Versatile defensive lineman Denico Autry led the Colts with 9.0 sacks this season. Photo by Daniel Dunn/Icon Sportswire

INDIANAPOLIS -- The Indianapolis Colts' defense took substantial leaps under first-year defensive coordinator Matt Eberflus in 2018.

The unit, which finished 11th overall in defense this season, shut down the likes of Dallas' Ezekiel Elliott, NFL Rookie of the Year Saquon Barkley (Giants), Tennessee's Derrick Henry and Washington's Adrian Peterson. The Colts didn't allow a 100-yard rusher until their playoff game in Kansas City.

The task of being even better defensively next season will be tougher, because instead of facing some of the league’s top rushers, the Colts will face some future Hall of Fame quarterbacks -- including this season's league MVP.

Drew Brees. Philip Rivers. Ben Roethlisberger. Patrick Mahomes. Matt Ryan. And there's also Derek Carr, Jameis Winston and Deshaun Watson twice on the schedule.

The best way to slow those quarterbacks down?

Having a pass rush.

The Colts got a significant amount of pressure using stunts, as they finished tied for 19th in the NFL with 38 sacks. Twenty-two of those sacks came in four games alone. They had five games in which they didn't record a sack.

Pass-rushers are arguably the second-most important players outside of quarterbacks, and the Colts lack a player whom an opposing quarterback is looking for at the line of scrimmage before the snap.
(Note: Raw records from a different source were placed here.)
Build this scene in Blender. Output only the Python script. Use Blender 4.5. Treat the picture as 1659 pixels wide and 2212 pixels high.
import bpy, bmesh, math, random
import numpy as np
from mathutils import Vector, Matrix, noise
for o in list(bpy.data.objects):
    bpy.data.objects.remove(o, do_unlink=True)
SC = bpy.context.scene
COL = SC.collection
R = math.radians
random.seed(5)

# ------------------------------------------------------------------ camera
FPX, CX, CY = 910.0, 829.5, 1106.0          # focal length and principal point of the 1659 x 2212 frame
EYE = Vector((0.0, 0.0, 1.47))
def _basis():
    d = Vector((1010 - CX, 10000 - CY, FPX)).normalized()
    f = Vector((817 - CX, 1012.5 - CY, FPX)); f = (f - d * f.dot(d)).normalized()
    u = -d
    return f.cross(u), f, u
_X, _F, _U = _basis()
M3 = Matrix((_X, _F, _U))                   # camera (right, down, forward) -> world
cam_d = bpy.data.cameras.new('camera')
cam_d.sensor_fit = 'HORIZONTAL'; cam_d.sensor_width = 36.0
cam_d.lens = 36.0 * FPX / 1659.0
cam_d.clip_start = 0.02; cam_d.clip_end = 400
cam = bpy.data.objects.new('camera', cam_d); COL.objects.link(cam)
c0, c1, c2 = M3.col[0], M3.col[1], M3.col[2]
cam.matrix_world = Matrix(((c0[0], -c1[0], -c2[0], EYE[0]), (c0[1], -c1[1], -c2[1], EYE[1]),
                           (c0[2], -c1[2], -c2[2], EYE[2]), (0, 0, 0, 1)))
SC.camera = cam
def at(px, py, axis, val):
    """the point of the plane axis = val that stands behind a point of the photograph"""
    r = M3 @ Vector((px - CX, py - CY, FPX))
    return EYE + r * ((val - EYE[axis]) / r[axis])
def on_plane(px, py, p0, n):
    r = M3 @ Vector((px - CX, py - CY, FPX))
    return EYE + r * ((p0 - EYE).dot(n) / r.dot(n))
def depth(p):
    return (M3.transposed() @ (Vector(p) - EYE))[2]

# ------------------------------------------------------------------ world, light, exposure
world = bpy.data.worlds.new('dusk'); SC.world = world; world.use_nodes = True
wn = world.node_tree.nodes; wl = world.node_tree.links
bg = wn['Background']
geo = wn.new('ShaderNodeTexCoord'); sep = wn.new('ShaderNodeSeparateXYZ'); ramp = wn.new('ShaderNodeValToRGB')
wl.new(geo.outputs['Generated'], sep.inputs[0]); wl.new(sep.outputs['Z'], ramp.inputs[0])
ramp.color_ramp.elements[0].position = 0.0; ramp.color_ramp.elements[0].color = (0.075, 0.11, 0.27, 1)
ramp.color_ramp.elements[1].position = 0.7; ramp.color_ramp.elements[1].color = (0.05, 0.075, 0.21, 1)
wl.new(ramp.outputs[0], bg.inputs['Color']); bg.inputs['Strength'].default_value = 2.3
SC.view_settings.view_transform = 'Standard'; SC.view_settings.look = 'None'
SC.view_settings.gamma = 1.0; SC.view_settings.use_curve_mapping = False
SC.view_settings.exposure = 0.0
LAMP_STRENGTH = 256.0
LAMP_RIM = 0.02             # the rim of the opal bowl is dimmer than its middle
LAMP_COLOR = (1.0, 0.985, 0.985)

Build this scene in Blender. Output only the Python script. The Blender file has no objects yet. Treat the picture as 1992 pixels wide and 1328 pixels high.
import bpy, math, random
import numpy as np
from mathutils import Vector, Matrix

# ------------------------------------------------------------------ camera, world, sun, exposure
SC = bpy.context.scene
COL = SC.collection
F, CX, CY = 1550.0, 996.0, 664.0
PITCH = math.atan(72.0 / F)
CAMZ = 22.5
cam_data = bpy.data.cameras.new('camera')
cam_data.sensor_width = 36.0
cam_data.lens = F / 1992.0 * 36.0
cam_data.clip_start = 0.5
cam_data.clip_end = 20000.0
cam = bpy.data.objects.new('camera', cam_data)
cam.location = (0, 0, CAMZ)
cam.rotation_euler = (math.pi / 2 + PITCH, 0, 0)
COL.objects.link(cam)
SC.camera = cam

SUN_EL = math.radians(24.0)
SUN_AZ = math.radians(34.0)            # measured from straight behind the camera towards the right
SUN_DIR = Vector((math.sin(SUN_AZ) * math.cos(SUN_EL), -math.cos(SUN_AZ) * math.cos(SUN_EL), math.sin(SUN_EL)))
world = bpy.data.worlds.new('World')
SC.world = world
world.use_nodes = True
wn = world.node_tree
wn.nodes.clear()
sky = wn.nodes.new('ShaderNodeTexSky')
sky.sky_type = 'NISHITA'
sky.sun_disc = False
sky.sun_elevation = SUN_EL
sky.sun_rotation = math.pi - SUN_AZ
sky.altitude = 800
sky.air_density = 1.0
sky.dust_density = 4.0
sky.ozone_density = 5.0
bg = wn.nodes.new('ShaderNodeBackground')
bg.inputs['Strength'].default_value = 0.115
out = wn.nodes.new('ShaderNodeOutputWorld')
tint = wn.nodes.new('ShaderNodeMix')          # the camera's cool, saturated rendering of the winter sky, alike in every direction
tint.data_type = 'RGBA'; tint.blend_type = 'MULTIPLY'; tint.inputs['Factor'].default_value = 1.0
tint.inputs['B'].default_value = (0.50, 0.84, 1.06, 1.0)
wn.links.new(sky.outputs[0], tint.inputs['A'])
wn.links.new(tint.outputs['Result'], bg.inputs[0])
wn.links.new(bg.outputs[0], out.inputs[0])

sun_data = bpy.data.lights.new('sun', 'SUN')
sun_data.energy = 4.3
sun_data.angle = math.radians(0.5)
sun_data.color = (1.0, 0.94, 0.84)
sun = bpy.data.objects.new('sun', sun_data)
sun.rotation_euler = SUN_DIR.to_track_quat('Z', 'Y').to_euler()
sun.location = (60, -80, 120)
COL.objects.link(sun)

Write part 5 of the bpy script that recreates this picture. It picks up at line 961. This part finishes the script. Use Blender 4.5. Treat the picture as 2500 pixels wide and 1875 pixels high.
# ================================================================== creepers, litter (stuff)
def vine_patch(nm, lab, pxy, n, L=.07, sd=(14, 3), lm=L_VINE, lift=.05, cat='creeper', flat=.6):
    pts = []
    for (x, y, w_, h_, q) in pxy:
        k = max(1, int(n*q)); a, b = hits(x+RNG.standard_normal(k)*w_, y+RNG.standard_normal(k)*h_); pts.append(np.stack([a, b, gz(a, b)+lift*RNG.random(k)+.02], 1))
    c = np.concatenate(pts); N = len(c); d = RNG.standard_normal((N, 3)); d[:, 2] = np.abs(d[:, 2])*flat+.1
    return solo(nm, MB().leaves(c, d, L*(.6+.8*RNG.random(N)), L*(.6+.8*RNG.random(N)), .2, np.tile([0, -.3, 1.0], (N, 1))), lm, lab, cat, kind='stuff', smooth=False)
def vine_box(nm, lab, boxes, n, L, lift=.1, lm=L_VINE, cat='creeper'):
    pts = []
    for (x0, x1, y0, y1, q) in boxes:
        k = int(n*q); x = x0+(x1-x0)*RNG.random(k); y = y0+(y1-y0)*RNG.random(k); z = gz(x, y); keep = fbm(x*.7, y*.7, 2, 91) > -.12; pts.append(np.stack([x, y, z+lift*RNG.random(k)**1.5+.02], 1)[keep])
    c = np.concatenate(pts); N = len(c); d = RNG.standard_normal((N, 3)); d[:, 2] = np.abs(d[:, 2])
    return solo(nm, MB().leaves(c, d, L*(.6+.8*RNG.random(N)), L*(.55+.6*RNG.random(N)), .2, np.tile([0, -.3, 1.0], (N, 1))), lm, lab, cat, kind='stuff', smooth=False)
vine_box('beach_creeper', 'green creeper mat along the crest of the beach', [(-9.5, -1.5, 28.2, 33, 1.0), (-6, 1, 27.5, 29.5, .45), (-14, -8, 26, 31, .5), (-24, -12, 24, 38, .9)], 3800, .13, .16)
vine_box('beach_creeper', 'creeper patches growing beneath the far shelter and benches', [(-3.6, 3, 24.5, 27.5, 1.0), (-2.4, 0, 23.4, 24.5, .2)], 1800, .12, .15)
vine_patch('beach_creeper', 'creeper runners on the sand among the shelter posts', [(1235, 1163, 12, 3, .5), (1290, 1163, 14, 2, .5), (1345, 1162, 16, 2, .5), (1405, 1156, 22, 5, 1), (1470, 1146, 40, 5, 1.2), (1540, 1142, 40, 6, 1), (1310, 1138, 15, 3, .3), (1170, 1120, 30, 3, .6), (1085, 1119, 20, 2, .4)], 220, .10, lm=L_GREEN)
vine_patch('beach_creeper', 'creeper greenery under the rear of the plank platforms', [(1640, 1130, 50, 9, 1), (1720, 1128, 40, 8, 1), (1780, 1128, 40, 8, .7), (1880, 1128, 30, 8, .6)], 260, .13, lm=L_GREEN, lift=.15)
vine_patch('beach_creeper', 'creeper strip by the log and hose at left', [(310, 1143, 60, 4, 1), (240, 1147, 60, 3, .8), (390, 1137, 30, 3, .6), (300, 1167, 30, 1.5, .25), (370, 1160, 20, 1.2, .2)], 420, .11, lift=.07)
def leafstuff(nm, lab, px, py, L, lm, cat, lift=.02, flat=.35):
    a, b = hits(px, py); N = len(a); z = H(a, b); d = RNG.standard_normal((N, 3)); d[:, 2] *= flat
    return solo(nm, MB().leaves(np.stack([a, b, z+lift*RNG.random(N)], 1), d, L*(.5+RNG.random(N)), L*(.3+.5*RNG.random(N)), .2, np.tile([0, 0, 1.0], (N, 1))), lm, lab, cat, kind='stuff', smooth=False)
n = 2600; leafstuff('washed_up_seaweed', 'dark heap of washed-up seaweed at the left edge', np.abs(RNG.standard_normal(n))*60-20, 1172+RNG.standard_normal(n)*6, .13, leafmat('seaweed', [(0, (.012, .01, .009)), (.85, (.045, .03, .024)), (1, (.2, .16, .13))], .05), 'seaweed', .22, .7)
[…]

Defensive lineman Denico Autry led the Colts with 9.0 sacks, followed by rookie linebacker Darius Leonard's 7.0. There were 22 players with at least 10 sacks in the NFL this season.

The most alarming stat is the Colts were just 21st in the league in sacks per pass attempt at 7.0 percent, according to ESPN Stats & Information.

"The pass rush is always going to be a cornerstone for us," Colts general manager Chris Ballard said last month.

Looking at more than $100 million in salary-cap space, you would think it would be easy for the Colts to go out and just sign a pass-rusher. It's the opposite, in fact, because teams value their pass-rushers and don't often let them get away in free agency.

That means it wouldn't surprising if the likes of Kansas City's Dee Ford, Houston's Jadeveon Clowney and Dallas' DeMarcus Lawrence are wearing the same uniforms next season because they re-sign with their current teams or the franchise tag is placed on them.

Ballard won't leave any stone unturned when it comes to trying to find some pass-rushers. The Colts have the 26th pick in the April draft, and defensive line is one of the deeper positions in it, according to NFL front office officials. ESPN NFL draft analyst Mel Kiper Jr. had 11 defensive linemen selected in the first round of his most recent mock draft.

Robert Mathis was the last impactful pass-rusher the Colts had -- he recorded 19.5 sacks way back in the 2013 season.

"In this league, when you can have a dominant rusher that the other team really has to, on Monday, come in and game plan for -- and really more than one, to me, you want two or three along the front," Ballard recently said on a radio interview on Indianapolis' WFNI-1070 AM. "That would be the No. 1 priority in my mind going forward."